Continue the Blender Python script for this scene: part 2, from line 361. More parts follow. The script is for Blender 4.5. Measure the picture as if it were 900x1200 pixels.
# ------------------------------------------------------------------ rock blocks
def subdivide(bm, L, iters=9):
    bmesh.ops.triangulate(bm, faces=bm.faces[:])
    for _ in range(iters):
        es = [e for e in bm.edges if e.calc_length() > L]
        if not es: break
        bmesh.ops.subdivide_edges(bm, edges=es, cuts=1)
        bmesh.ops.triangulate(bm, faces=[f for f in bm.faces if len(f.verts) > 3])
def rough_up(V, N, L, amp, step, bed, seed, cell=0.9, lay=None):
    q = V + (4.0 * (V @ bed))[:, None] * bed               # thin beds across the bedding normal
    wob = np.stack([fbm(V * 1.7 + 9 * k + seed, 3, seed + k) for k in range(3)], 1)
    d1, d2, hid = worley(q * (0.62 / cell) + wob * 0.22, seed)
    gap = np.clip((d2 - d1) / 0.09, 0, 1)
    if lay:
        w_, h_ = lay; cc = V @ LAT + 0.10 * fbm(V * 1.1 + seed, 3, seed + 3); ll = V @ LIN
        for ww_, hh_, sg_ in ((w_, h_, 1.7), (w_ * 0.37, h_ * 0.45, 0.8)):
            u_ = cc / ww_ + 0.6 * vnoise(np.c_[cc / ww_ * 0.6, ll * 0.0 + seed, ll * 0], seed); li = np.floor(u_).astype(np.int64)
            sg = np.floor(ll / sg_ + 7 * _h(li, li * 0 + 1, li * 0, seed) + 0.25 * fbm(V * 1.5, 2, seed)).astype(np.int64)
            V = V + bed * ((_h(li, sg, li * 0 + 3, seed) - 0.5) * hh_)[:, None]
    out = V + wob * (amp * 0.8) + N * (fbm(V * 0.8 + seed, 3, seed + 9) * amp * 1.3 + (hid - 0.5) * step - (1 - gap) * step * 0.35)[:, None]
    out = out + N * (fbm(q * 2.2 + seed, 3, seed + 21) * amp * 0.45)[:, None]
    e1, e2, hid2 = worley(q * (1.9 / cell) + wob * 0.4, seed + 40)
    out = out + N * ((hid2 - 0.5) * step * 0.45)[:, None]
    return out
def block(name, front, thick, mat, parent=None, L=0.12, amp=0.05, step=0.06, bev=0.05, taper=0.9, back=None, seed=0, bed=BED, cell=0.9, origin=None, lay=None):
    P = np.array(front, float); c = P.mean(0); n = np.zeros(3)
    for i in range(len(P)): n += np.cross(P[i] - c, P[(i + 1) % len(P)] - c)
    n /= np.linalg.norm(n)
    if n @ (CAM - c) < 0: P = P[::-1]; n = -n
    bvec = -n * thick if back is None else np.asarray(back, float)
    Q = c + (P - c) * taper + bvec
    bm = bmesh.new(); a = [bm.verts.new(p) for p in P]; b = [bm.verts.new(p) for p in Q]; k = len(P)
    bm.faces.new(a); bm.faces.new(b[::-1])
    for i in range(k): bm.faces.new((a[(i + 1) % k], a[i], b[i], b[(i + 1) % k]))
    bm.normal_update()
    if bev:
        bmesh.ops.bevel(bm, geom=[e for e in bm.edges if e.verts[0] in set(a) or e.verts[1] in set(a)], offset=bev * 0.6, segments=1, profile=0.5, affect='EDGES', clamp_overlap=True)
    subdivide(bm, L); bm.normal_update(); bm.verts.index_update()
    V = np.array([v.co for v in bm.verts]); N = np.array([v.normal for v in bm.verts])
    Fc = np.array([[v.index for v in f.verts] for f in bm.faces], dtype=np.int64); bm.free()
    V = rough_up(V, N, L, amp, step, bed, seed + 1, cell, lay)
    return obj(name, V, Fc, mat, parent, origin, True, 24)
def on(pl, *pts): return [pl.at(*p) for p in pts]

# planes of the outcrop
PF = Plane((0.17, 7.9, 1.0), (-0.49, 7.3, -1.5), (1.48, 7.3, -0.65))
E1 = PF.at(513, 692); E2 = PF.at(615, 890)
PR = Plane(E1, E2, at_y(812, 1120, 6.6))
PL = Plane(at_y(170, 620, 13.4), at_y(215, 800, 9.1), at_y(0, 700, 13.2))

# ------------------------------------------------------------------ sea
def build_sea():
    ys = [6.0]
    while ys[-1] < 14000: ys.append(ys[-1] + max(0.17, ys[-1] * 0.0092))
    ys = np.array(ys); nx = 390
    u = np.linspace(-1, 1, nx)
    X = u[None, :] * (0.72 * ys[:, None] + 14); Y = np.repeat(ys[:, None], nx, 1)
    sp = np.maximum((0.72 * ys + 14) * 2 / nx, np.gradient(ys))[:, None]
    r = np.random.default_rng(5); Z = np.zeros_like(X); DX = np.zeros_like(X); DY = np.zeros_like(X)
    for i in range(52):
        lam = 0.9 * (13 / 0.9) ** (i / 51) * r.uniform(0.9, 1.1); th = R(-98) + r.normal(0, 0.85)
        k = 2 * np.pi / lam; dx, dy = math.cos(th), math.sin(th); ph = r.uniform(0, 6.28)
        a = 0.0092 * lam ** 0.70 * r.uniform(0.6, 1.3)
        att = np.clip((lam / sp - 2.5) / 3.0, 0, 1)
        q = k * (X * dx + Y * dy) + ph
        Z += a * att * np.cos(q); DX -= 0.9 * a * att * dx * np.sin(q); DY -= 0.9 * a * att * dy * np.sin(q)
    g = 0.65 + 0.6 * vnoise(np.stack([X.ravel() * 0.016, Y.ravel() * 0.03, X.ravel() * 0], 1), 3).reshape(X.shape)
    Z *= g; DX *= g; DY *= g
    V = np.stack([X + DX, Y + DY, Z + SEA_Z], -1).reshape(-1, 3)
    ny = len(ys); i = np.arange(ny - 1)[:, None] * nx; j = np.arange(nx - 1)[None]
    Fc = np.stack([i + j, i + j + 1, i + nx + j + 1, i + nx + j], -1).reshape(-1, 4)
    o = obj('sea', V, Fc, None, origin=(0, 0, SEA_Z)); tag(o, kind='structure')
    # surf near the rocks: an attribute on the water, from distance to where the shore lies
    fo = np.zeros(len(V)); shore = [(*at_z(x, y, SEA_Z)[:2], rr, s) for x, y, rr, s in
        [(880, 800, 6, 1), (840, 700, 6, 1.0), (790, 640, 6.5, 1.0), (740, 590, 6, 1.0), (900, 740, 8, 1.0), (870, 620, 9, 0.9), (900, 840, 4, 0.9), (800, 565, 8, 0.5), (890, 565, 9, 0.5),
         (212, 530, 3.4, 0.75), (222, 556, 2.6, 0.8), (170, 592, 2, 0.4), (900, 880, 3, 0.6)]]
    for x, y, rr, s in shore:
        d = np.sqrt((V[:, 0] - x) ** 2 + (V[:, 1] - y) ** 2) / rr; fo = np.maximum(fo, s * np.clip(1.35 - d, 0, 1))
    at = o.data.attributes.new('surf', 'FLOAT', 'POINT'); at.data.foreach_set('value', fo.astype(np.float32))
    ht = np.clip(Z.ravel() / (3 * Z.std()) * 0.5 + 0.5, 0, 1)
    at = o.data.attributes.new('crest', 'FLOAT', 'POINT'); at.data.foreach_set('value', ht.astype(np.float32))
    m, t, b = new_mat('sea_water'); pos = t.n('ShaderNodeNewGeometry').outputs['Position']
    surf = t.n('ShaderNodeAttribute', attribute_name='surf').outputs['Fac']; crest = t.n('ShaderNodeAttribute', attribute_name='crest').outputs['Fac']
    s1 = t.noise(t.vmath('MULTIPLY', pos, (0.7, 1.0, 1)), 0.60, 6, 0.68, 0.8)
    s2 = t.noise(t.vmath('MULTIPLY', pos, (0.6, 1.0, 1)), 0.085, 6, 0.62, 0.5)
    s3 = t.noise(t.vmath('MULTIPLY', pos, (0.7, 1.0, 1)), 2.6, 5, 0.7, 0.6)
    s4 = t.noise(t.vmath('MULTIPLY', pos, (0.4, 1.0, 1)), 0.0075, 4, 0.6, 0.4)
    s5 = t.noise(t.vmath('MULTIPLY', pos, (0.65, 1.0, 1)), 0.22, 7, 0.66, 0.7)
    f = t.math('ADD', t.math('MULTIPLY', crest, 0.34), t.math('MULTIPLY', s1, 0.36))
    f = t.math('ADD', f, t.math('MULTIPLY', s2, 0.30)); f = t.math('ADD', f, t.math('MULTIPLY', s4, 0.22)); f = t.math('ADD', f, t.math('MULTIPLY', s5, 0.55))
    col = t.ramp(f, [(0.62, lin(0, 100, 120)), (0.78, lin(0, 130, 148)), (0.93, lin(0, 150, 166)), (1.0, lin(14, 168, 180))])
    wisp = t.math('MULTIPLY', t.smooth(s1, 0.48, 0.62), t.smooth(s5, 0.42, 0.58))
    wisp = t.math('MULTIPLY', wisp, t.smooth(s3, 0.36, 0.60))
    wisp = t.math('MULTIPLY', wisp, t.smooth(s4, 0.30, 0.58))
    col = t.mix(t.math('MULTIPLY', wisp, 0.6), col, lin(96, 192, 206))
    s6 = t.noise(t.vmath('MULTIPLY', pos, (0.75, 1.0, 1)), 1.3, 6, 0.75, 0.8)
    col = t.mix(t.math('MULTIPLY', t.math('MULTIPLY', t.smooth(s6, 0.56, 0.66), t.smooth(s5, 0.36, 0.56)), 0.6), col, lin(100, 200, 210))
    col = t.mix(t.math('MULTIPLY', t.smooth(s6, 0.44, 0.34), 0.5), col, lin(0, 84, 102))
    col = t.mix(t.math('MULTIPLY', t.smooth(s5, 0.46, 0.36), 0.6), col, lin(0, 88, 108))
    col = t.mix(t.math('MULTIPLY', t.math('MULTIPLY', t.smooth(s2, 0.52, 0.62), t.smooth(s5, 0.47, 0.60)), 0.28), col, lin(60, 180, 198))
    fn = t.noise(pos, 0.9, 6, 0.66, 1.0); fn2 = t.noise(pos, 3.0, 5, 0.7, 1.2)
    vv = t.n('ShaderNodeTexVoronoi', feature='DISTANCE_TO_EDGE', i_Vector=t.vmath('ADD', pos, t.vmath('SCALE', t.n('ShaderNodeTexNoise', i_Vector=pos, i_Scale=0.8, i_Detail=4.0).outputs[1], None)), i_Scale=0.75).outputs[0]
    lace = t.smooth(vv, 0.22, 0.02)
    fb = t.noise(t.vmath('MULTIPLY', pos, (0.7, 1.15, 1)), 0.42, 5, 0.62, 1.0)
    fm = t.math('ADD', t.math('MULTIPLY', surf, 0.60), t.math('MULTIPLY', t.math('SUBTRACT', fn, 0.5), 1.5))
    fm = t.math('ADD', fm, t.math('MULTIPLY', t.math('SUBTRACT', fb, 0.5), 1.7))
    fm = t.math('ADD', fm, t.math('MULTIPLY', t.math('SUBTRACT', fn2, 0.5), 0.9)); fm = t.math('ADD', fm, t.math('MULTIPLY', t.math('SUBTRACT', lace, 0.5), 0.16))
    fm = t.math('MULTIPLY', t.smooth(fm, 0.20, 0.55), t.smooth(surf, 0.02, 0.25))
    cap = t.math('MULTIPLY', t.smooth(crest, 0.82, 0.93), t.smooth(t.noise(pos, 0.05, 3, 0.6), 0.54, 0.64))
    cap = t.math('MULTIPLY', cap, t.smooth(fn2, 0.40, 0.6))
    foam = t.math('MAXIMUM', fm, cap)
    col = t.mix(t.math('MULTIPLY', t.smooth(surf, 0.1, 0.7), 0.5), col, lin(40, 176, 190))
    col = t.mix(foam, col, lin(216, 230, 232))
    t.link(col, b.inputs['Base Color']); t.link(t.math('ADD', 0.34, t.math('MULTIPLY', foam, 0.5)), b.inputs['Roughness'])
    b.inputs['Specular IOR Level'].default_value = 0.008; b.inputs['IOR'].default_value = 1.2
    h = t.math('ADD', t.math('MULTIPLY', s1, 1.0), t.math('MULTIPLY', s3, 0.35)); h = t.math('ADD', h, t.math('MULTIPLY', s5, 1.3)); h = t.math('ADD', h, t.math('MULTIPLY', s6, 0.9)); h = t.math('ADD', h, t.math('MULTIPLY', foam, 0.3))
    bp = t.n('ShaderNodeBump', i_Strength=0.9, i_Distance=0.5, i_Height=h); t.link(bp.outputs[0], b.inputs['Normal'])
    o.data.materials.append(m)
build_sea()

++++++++

**What is needed**
Scan the material above. Return every line containing the string "from".

**Complete response**
Continue the Blender Python script for this scene: part 2, from line 361. More parts follow. The script is for Blender 4.5. Measure the picture as if it were 900x1200 pixels.
    # surf near the rocks: an attribute on the water, from distance to where the shore lies